Do this = Copy all of the material exactly. Pictures are not to appear in the copy.

Data lines =
>> Begin
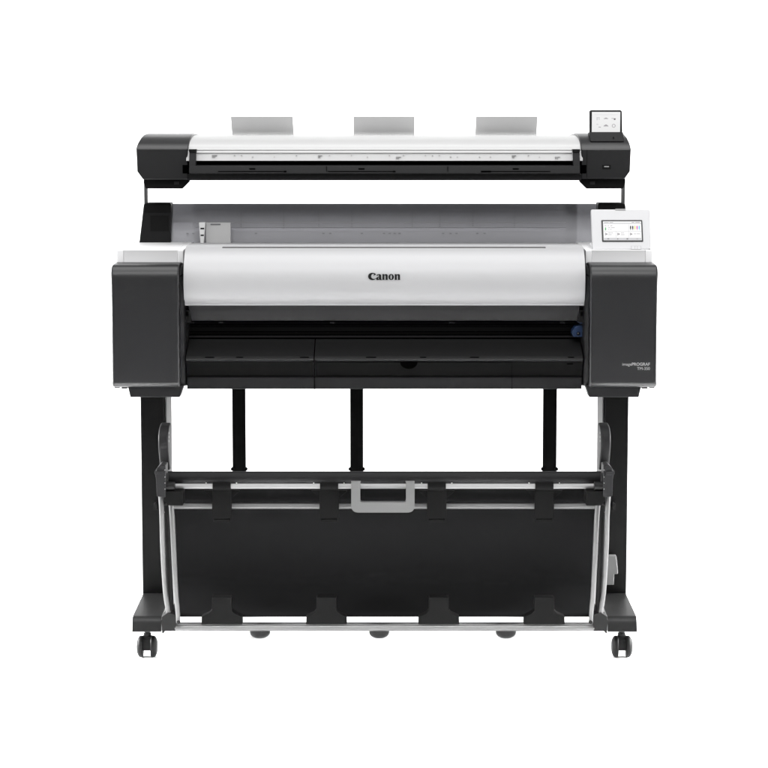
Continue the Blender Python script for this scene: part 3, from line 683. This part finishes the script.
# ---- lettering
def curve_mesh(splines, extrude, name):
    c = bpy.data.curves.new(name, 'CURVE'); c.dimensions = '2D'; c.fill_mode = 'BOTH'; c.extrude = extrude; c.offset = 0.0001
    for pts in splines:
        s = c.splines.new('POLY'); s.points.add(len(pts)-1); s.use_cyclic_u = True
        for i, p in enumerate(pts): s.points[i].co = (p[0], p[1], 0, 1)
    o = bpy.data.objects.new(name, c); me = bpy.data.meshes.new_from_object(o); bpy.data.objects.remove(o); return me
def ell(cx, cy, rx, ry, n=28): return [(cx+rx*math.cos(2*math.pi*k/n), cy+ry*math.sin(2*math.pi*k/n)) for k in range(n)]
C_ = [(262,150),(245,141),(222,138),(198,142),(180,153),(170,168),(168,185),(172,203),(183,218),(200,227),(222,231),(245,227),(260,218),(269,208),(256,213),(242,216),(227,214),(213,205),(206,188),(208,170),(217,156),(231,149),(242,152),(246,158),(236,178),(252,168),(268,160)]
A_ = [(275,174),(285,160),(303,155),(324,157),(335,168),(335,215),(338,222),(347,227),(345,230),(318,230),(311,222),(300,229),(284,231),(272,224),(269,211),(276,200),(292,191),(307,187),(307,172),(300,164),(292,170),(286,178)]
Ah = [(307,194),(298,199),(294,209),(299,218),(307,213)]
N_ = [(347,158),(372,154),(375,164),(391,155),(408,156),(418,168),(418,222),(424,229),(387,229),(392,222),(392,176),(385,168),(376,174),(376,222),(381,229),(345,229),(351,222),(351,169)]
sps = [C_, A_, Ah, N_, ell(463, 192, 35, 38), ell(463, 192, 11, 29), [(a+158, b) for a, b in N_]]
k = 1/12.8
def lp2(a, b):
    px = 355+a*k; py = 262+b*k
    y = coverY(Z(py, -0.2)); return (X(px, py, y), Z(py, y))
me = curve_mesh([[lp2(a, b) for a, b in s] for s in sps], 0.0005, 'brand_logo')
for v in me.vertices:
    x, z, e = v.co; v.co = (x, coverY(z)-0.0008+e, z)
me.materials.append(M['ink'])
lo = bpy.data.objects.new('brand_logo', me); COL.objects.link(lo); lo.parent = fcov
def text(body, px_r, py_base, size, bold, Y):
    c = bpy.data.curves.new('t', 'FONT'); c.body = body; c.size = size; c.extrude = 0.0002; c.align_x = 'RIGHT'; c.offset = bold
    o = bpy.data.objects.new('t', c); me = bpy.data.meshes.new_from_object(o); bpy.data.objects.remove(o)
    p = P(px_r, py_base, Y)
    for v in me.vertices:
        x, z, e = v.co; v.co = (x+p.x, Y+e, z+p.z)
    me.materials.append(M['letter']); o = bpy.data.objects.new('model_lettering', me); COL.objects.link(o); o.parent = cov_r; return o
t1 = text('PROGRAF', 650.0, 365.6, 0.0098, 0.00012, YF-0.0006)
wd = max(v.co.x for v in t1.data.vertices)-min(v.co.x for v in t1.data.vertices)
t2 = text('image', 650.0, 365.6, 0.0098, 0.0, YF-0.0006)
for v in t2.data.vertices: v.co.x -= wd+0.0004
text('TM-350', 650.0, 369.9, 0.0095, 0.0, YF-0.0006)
>> End
Result for this exercise =
Continue the Blender Python script for this scene: part 3, from line 683. This part finishes the script.
# ---- lettering
def curve_mesh(splines, extrude, name):
    c = bpy.data.curves.new(name, 'CURVE'); c.dimensions = '2D'; c.fill_mode = 'BOTH'; c.extrude = extrude; c.offset = 0.0001
    for pts in splines:
        s = c.splines.new('POLY'); s.points.add(len(pts)-1); s.use_cyclic_u = True
        for i, p in enumerate(pts): s.points[i].co = (p[0], p[1], 0, 1)
    o = bpy.data.objects.new(name, c); me = bpy.data.meshes.new_from_object(o); bpy.data.objects.remove(o); return me
def ell(cx, cy, rx, ry, n=28): return [(cx+rx*math.cos(2*math.pi*k/n), cy+ry*math.sin(2*math.pi*k/n)) for k in range(n)]
C_ = [(262,150),(245,141),(222,138),(198,142),(180,153),(170,168),(168,185),(172,203),(183,218),(200,227),(222,231),(245,227),(260,218),(269,208),(256,213),(242,216),(227,214),(213,205),(206,188),(208,170),(217,156),(231,149),(242,152),(246,158),(236,178),(252,168),(268,160)]
A_ = [(275,174),(285,160),(303,155),(324,157),(335,168),(335,215),(338,222),(347,227),(345,230),(318,230),(311,222),(300,229),(284,231),(272,224),(269,211),(276,200),(292,191),(307,187),(307,172),(300,164),(292,170),(286,178)]
Ah = [(307,194),(298,199),(294,209),(299,218),(307,213)]
N_ = [(347,158),(372,154),(375,164),(391,155),(408,156),(418,168),(418,222),(424,229),(387,229),(392,222),(392,176),(385,168),(376,174),(376,222),(381,229),(345,229),(351,222),(351,169)]
sps = [C_, A_, Ah, N_, ell(463, 192, 35, 38), ell(463, 192, 11, 29), [(a+158, b) for a, b in N_]]
k = 1/12.8
def lp2(a, b):
    px = 355+a*k; py = 262+b*k
    y = coverY(Z(py, -0.2)); return (X(px, py, y), Z(py, y))
me = curve_mesh([[lp2(a, b) for a, b in s] for s in sps], 0.0005, 'brand_logo')
for v in me.vertices:
    x, z, e = v.co; v.co = (x, coverY(z)-0.0008+e, z)
me.materials.append(M['ink'])
lo = bpy.data.objects.new('brand_logo', me); COL.objects.link(lo); lo.parent = fcov
def text(body, px_r, py_base, size, bold, Y):
    c = bpy.data.curves.new('t', 'FONT'); c.body = body; c.size = size; c.extrude = 0.0002; c.align_x = 'RIGHT'; c.offset = bold
    o = bpy.data.objects.new('t', c); me = bpy.data.meshes.new_from_object(o); bpy.data.objects.remove(o)
    p = P(px_r, py_base, Y)
    for v in me.vertices:
        x, z, e = v.co; v.co = (x+p.x, Y+e, z+p.z)
    me.materials.append(M['letter']); o = bpy.data.objects.new('model_lettering', me); COL.objects.link(o); o.parent = cov_r; return o
t1 = text('PROGRAF', 650.0, 365.6, 0.0098, 0.00012, YF-0.0006)
wd = max(v.co.x for v in t1.data.vertices)-min(v.co.x for v in t1.data.vertices)
t2 = text('image', 650.0, 365.6, 0.0098, 0.0, YF-0.0006)
for v in t2.data.vertices: v.co.x -= wd+0.0004
text('TM-350', 650.0, 369.9, 0.0095, 0.0, YF-0.0006)